Voice/Vision Holocaust Survivor Oral History Archive

Esther Feldman Icikson - October 23 & 29, November 5 & 12, 2001

Knowledge of Father

So where did I finish?

So they sent and asked for...

For my father's...

...clothes, okay.

...clothes, yes, so anyhow. So we found out my dad is alive, needless to say we were thrilled.

You think is a response to the letter that, that your mother wrote to Stalin?

Absolutely. Absolutely. Otherwise I don't think we would have ever found out that my dad is alive.

You don't think the letter came from Stalin?

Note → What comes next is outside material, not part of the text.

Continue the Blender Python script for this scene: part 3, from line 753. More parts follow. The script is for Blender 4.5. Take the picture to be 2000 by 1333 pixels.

No, but somebody intervened probably. Somebody received it and figured you know what, let's look into it. And so then uh, we were very thrilled. We hoped. I mean, if they asked for the clothes, then maybe daddy is alive.

Mm-hm.

Um, my--after my mom worked for awhile in that nursery school uh, it wasn't enough to, to support us. So she asked to go out to work. And um, she went to work by the river uh, cutting lumber and um, lending it into the water. They, they transported it down the river. So she worked there until, until we were liberated from Siberia actually, she worked there. She was a very good worker. They, they respected her very much because she, she was actually like a leader between the women. And she would walk to work. I, I think I told you.

Mm-hm.

She would walk to work everyday for five, six kilometers, I don't know how far. And it was very, very cold--God was it cold. And in the spring, when the water melted, the snow, when, when the snow melted, you needed a, a rowboat to go from one area to the other because the level of the water was so high. Um, I stayed home. I had, I had my grandma uh, my daddy's mother lived with us. And I stayed with her and the baby. And uh, and then, I think it was, I think it was in the middle of '41--1941 when the baby died. She was about a year old. And um, I stayed home. Um, the biggest problem was hunger. There was very little food to eat. [pause] My mother gave up her portion of bread for us children. And uh, she gave each of us a slice of bread. My brother Harry--he's my older brother, and my sister Cil, and a slice went to me. But my brother Harry was a teenager, he's growing and he was hungry. So we each took our own little breads and we hid it away. So one day he discovered where we kept our bread, and he took a bite of my sister's slice and a bite of mine. Well, we were very angry. So when my mom came from work we decided we have to have a meeting and she has to be the judge, you see. Um, whether this is right to do. And we had a whole, I mean, a, a whole procedures. It was like a courtroom. See she was sitting at the head of the table and each child told their own story. And um, there wasn't much she could say except she gave up--at that point, she gave up her slice of bread.